| Stated problem |
Skipping all pictures, set down the lines of the listing from the first through the one with "COL = scene.collection".

──────── Dataset records

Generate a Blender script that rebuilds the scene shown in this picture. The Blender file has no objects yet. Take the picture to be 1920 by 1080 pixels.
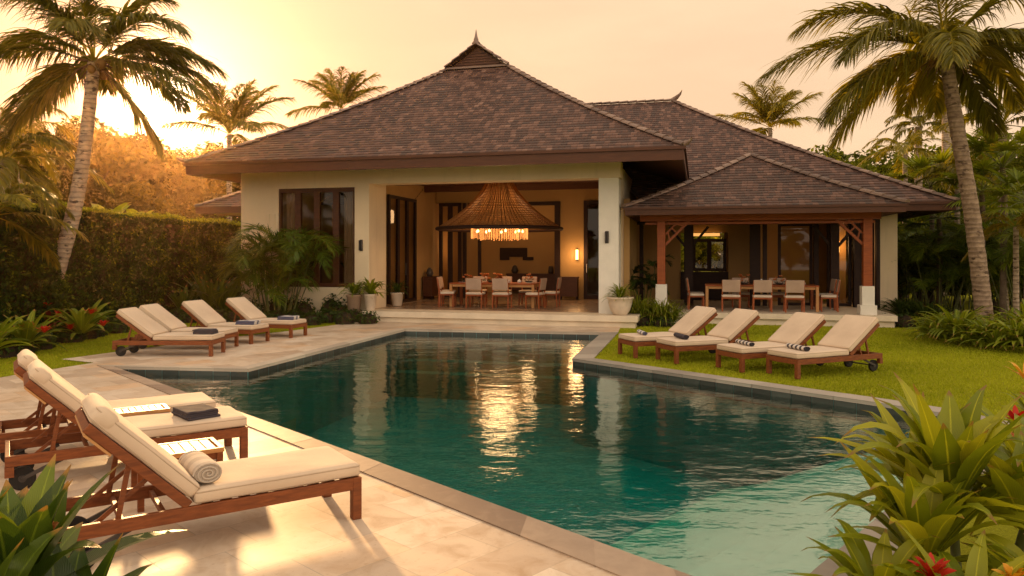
import bpy, bmesh, math, random
import numpy as np
from mathutils import Vector, Matrix
R = math.radians
rnd = random.Random(7)
rng = np.random.default_rng(11)
scene = bpy.context.scene
COL = scene.collection

# ------------------------------------------------------------------ camera
F = 1400.0                                   # focal length in photo pixels (photo 1920 wide)
cam_d = bpy.data.cameras.new("camera"); cam = bpy.data.objects.new("camera", cam_d); COL.objects.link(cam)
cam.location = (0, 0, 1.9); cam.rotation_euler = (R(90), 0, 0)
cam_d.sensor_width = 36.0; cam_d.lens = 36.0 * F / 1920.0
cam_d.shift_y = -60.0 / 1920.0
cam_d.clip_start = 0.1; cam_d.clip_end = 2000
scene.camera = cam

# ------------------------------------------------------------------ sky and sun
SUN_AZ, SUN_EL = R(-25), R(10.5)             # azimuth from +Y (negative = towards -X)
SUN_DIR = Vector((math.sin(SUN_AZ)*math.cos(SUN_EL), math.cos(SUN_AZ)*math.cos(SUN_EL), math.sin(SUN_EL)))
world = bpy.data.worlds.new("World"); scene.world = world; world.use_nodes = True
nt = world.node_tree; nt.nodes.clear()
def wn(t, **k):
    n = nt.nodes.new(t)
    for a, b in k.items(): setattr(n, a, b)
    return n
wl = nt.links.new
out = wn('ShaderNodeOutputWorld')
skyt = wn('ShaderNodeTexSky', sky_type='NISHITA', sun_disc=False)
skyt.sun_elevation = SUN_EL; skyt.sun_rotation = SUN_AZ
skyt.dust_density = 4.0; skyt.air_density = 1.5
bg1 = wn('ShaderNodeBackground'); bg1.inputs[1].default_value = 0.05
tint = wn('ShaderNodeMix', data_type='RGBA', blend_type='MULTIPLY'); tint.inputs[0].default_value = 1.0
wl(skyt.outputs[0], tint.inputs[6]); tint.inputs[7].default_value = (0.20, 0.065, 0.045, 1)
wl(tint.outputs[2], bg1.inputs[0])
tc = wn('ShaderNodeTexCoord')
def wmath(op, a, b=None, c=None):
    n = wn('ShaderNodeMath', operation=op)
    for i, v in enumerate((a, b, c)):
        if v is None: continue
        if isinstance(v, (int, float)): n.inputs[i].default_value = v
        else: wl(v, n.inputs[i])
    return n.outputs[0]
dotn = wn('ShaderNodeVectorMath', operation='DOT_PRODUCT'); dotn.inputs[1].default_value = SUN_DIR
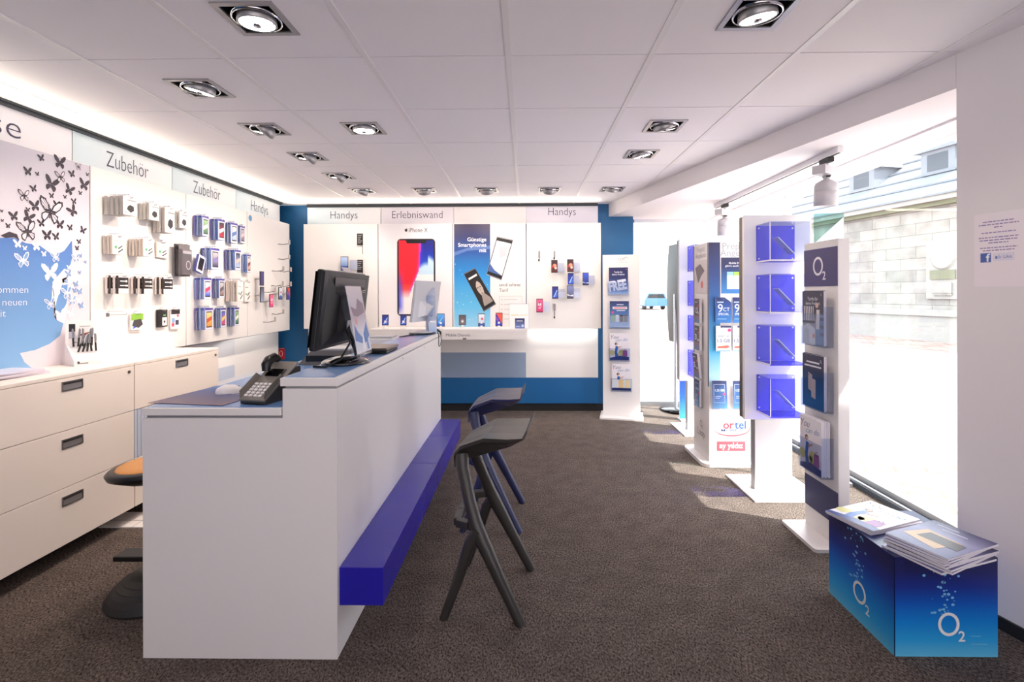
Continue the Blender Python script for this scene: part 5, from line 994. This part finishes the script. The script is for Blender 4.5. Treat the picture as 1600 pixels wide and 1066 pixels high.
# ------------------------------------------------------------------ FREE brochure stand (far right)
A0 = R(-12); C0 = (1.045, 5.50)
fs = thing('brochure_stand', 'slim white brochure stand by the blue wall with the FREE leaflet on top', 'brochure stand', (C0[0], C0[1], 0), A0, 'floor stands along the window')
mb = MB(); mb.box(-.20, .20, 0, .06, .016, 1.783, 'panel'); mb.build('panel', fs, .002)
mb = MB(); baseplate(mb, -.23, .23, -.13, .22, .016, .01, 'laminate'); mb.build('base', fs)
mb = MB()
for i in range(3): mb.ring(-.02 + .025 * i, 1.735, .012, .016, .003, -.001, (150, 146, 156), 14)
mb.poly([(.02, 1.74), (.05, 1.76), (.08, 1.74), (.075, 1.738), (.05, 1.755), (.025, 1.738)], -.001, (150, 146, 156)); mb.rect(-.05, .075, 1.70, 1.703, -.001, (170, 166, 176)); mb.build('emblem', fs)
def fsp(x, y, z): c_, s_ = math.cos(A0), math.sin(A0); return (C0[0] + x * c_ - y * s_, C0[1] + x * s_ + y * c_, z)
for i, (k, z, x, lab) in enumerate([('free', 1.352, -.03, 'navy brochure reading FREE on the slim stand by the blue wall'), ('offer', .985, -.02, 'blue offer brochure in the second pocket of the slim stand'), ('you', .63, -.02, 'white travel brochure with blue figure on the slim stand by the blue wall'), ('you', .30, .0, 'white brochure sunk in the lowest pocket of the slim stand')]):
    mb = MB(); zz = z - .01
    mb.box(x - .112, x + .112, -.034, -.031, zz, zz + .14, 'acrylic'); mb.box(x - .112, x + .112, -.034, 0, zz - .004, zz, 'acrylic'); mb.box(x - .112, x - .109, -.031, 0, zz, zz + .14, 'acrylic'); mb.box(x + .109, x + .112, -.031, 0, zz, zz + .14, 'acrylic')
    if i == 3: mb.rect(x - .10, x + .10, zz + .04, zz + .13, -.0348, (206, 214, 226)); mb.rect(x - .03, x + .02, zz + .04, zz + .13, -.0352, (220, 190, 140)); mb.rect(x + .04, x + .09, zz + .04, zz + .13, -.0352, (222, 206, 160))
    mb.build('brochure_pocket', fs)
    brochure(k, .205, .29, fsp(x, -.026, z), A0, lab, grp='brochures on the slim stand', th=.012)
# ------------------------------------------------------------------ O2 brochure stand (near, faces the room)
os_ = thing('brochure_stand', 'tall white brochure stand with navy sign board nearest the camera by the window', 'brochure stand', (1.635, 2.797, 0), R(-90), 'floor stands along the window')
mb = MB(); mb.box(-.157, .157, 0, .055, .02, 1.645, 'laminate'); mb.box(-.157, .157, -.004, 0, .02, 1.645, 'panel'); mb.build('panel', os_, .0015)
mb = MB(); baseplate(mb, -.187, .163, -.13, .20, .02, .02, 'laminate'); mb.build('base', os_, .002)
mb = MB(); mb.box(-.155, .155, -.008, -.004, 1.397, 1.605, 'print', (62, 54, 112)); mb.build('sign', os_)
mb = MB(); o2logo(mb, -.015, 1.508, .105, -.0086, (238, 234, 244)); mb.build('logo', os_)
mb = MB(); mb.box(-.155, .155, -.006, -.004, .134, .31, 'print', (34, 36, 100)); mb.build('blue_band', os_)
for k, z, hh_, th_, lab, n in (('curtain', 1.085, .295, .006, 'brochure with striped curtain picture in the top pocket of the navy-topped stand', 2), ('phones', .735, .295, .006, 'navy brochure with two gold phones in the middle pocket of the navy-topped stand', 2), ('you', .385, .295, .008, 'white travel brochure in the bottom pocket of the navy-topped stand', 5)):
    mb = MB(); D = -.008 - (.06 if n > 2 else .045)
    mb.box(-.105, .118, D - .003, D, z - .015, z + (.16 if n != 2 or k != 'phones' else .2), 'acrylic'); mb.box(-.105, .118, D, -.004, z - .018, z - .014, 'acrylic'); mb.box(-.105, -.102, D, -.004, z - .015, z + .2, 'acrylic'); mb.box(.115, .118, D, -.004, z - .015, z + .2, 'acrylic'); mb.build('brochure_pocket', os_)
    brochure(k, .205, hh_, (1.635 + D + .004, 2.797 - .006, z - .012), R(-90), lab, grp='brochures on the navy-topped stand', n=n, th=th_)
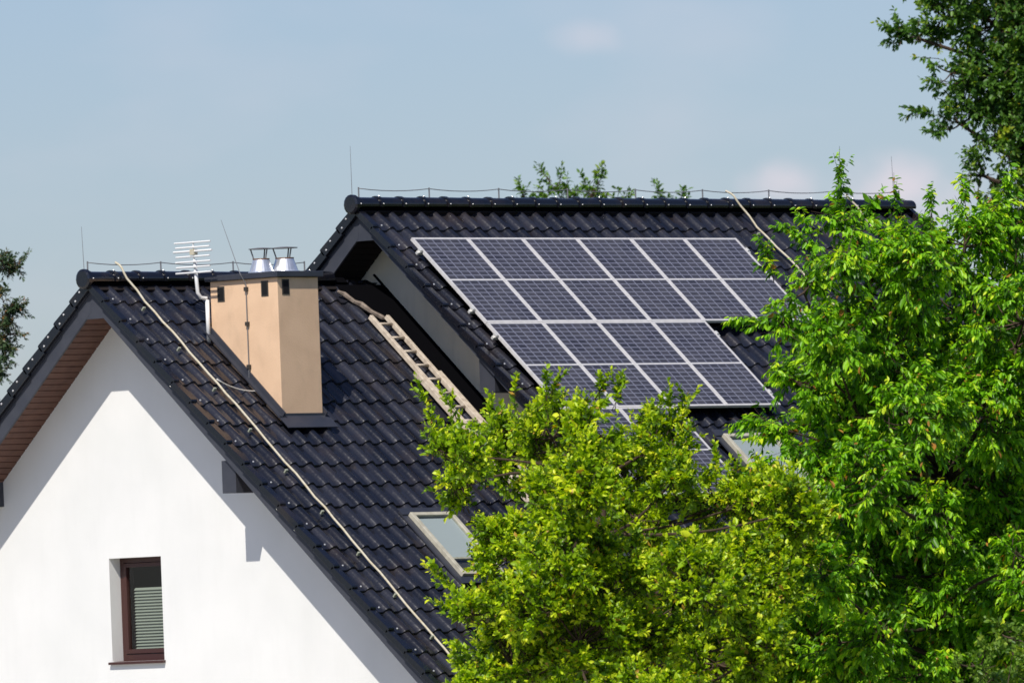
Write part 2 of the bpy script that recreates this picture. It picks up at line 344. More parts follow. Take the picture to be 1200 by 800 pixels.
def stud(name, p, d, r_, parent):
    """a small domed head for screws, clips and painted glints"""
    if 'stud' not in ORG:
        mb = MB(); mb.tube([(0, 0, 0), (0, 0, .008), (0, 0, .012)], [1, 1, .6], 8)
        mb.v = [(x, y, z/.012) for x, y, z in mb.v]; me = bpy.data.meshes.new('stud'); me.from_pydata(mb.v, [], mb.f); me.materials.append(MT['screw_glint']); ORG['stud'] = me
    o = bpy.data.objects.new(name, ORG['stud']); col.objects.link(o); o.parent = parent
    o.location = p - org(parent); o.rotation_euler = d.to_track_quat('Z', 'Y').to_euler(); o.scale = (r_, r_, .012); return o
def ridge_caps(R, parent, xa, xb, rad_=.096):
    """half round ridge tiles lapped along the ridge"""
    L_ = .41; n = int(round((xb-xa)/L_)); L_ = (xb-xa)/n; mb = MB(); rng = random.Random(3); st = []; cl = []
    for i in range(n):
        a = xa+i*L_-.02; b = xa+(i+1)*L_-.021; jz = (rng.random()-.5)*.008
        for x, r_ in ((a, rad_+.014), (a+.05, rad_+.014), (a+.055, rad_), (b, rad_-.004)):
            st.append([(x, R.ry + math.cos(t)*r_*1.15, R.rz - .005 + jz + math.sin(t)*r_*.95) for t in [math.pi*(-.12+1.24*k/12) for k in range(13)]])
        for t in (math.pi*1.0, math.pi*.62)[:1+(i % 2)]:
            cl.append((Vector((a+.03, R.ry+math.cos(t)*rad_*1.30, R.rz-.005+math.sin(t)*rad_*1.08)), Vector((0, math.cos(t), math.sin(t)))))
    for j in range(len(st)-1):
        if j == 0: mb.poly(st[0], [tuple(range(13))])
    mb = MB()
    for q_ in st: mb.v += q_
    for j in range(len(st)-1): mb.f += [(13*j+k, 13*j+k+1, 13*j+k+14, 13*j+k+13) for k in range(12)]
    mb.f.append(tuple(range(13)))
    o = mb.build('ridge_cap', MT['tile'], parent, smooth=True)
    try: o.data.set_sharp_from_angle(angle=rad(40))
    except Exception: pass
    for p, d in cl: stud('ridge_clip', p, d, .0085, o)
    e = MB(); e.tube([(xa-.065, R.ry, R.rz-.01), (xa-.05, R.ry, R.rz-.01), (xa+.0, R.ry, R.rz-.01)], [.10, .125, .125], 16); e.build('ridge_end_cap', MT['tile'], o)
    return o

lower = Roof(1.04, -.452, -4.70, .36, .0, 22)
upper = Roof(.704, .466, -.28, 10.18, .03, 24)
GY = 0.0

# ---- lower, white house
XJ = .36; XWL = -3.97; XBL = -4.63
house = empty('house', (-1.8, 1.04, 0), 'white rendered gabled house on the left with black wavy tile roof and peach chimney', 'house')
lower.tiles(house, 5)
ridge_caps(lower, house, -4.70, -.42)
lower.verge(house, -4.70, -4.60, 1, 12, 22)
SO = .30
dk = MB()
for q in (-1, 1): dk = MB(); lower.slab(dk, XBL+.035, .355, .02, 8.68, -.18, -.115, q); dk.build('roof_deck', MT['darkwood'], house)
bg_ = MB(); lower.rake(bg_, XBL, XBL+.032, .06, (.31, .42), 8.7)
bg_.prism([(1.04-.22, lower.rz-.505), (1.04+.10, lower.rz-.505), (1.04+.001, lower.rz-.30), (1.04-.001, lower.rz-.30)], XBL+.002, XBL+.03)
bg_.build('barge_board', MT['fascia'], house)
tr = MB(); lower.rake(tr, XBL-.02, XBL-.001, .10, .185, 8.7); tr.build('barge_trim', MT['anthr'], house)
lower.soffit(house, MT['brown'], XBL+.034, XWL+.05, (-.27*CT, -SO*CT), 80)
# gable wall with window opening
zc = lambda y, v: lower.rz - abs(y-1.04)*TT - v
EY0, EY1 = 1.04-6.05, 1.04+6.05
WY0, WY1, WZ0, WZ1 = .645, 1.575, -5.20+H, -3.915+H
v_ = .245
wall = MB(); xi = XWL+.32
wall.prism([(EY0, 0), (WY0, 0), (WY0, zc(WY0, v_)), (EY0, zc(EY0, v_))], XWL, xi)
wall.prism([(WY1, 0), (EY1, 0), (EY1, zc(EY1, v_)), (WY1, zc(WY1, v_))], XWL, xi)
wall.prism([(WY0, 0), (WY1, 0), (WY1, WZ0), (WY0, WZ0)], XWL, xi)
wall.prism([(WY0, WZ1), (WY1, WZ1), (WY1, zc(WY1, v_)), (1.04, zc(1.04, v_)), (WY0, zc(WY0, v_))], XWL, xi)
wall.box(xi, .35, EY0, EY0+.3, 0, zc(EY0, v_)); wall.box(xi, .35, EY1-.3, EY1, 0, zc(EY1, v_))
wall.build('wall', MT['white'], house)
for q in (-1, 1):
    c = lower.P(0, 8.76, -.16, q); gt = MB(); gt.tube([(XBL, c.y, c.z), (.2, c.y, c.z)], .07, 10); gt.build('gutter', MT['anthr'], house, smooth=True)
for q in (-1, 1):
    p_ = MB(); yc = 1.04 + (2.52 if q > 0 else -2.29); hw = .12
    p_.box(XBL+.036, XWL+.02, yc-hw, yc+hw, -3.20+H, -2.80+H); p_.build('purlin_end', MT['fascia'], house, bevel=.005)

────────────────

| Answer to the problem |
Generate a Blender script that rebuilds the scene shown in this picture. The Blender file has no objects yet. Take the picture to be 1920 by 1080 pixels.
import bpy, bmesh, math, random
import numpy as np
from mathutils import Vector, Matrix
R = math.radians
rnd = random.Random(7)
rng = np.random.default_rng(11)
scene = bpy.context.scene
COL = scene.collection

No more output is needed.